++++ Recorded data ++++

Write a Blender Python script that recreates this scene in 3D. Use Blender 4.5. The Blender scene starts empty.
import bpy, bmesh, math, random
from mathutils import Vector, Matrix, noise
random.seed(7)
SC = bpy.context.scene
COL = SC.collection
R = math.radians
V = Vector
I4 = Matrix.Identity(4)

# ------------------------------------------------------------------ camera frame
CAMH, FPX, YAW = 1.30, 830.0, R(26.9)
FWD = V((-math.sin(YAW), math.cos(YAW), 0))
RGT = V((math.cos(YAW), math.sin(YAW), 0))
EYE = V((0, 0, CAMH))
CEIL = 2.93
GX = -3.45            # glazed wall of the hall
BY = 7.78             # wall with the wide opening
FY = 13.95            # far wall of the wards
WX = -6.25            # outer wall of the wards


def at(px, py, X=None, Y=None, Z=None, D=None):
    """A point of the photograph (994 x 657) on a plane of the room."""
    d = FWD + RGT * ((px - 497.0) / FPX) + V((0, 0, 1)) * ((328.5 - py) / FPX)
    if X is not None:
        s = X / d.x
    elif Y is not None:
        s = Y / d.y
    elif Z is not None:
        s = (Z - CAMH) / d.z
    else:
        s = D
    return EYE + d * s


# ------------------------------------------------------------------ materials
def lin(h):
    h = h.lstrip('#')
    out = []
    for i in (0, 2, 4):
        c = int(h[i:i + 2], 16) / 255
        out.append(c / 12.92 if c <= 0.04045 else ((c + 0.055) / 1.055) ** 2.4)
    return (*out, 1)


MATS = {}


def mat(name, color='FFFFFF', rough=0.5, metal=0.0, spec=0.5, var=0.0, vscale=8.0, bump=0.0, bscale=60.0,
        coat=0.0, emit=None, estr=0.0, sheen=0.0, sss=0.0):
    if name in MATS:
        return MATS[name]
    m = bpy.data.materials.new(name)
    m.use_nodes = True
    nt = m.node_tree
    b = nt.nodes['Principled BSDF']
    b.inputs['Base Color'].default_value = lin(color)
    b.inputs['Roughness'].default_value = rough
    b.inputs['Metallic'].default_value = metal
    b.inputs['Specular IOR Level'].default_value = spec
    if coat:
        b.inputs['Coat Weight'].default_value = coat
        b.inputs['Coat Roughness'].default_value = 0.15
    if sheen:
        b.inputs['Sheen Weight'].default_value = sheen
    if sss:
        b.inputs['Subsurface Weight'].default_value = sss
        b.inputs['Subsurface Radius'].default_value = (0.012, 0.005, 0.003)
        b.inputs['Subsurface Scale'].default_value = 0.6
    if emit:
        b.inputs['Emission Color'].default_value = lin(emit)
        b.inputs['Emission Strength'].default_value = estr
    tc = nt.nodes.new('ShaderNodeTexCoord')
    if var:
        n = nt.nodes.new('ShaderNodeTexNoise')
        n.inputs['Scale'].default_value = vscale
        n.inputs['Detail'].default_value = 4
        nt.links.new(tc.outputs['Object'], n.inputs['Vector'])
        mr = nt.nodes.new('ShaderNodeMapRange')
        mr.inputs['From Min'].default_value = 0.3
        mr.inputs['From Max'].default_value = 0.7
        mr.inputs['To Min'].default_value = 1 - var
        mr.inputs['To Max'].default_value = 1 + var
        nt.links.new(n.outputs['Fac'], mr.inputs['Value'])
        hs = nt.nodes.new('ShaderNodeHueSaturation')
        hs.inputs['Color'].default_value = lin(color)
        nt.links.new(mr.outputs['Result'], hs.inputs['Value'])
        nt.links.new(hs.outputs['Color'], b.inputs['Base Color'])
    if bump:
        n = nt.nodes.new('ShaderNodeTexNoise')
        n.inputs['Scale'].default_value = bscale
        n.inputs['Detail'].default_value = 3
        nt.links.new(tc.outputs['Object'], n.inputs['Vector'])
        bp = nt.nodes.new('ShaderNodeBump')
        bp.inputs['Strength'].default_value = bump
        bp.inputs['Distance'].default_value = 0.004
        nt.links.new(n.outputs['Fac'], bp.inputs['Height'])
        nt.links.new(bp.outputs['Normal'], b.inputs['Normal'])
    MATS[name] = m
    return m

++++

Set task
From the opening line of the data above through the line that contains "I4 = Matrix.Identity(4)", please print each line as it stands and only those lines.

Complete output
Write a Blender Python script that recreates this scene in 3D. Use Blender 4.5. The Blender scene starts empty.
import bpy, bmesh, math, random
from mathutils import Vector, Matrix, noise
random.seed(7)
SC = bpy.context.scene
COL = SC.collection
R = math.radians
V = Vector
I4 = Matrix.Identity(4)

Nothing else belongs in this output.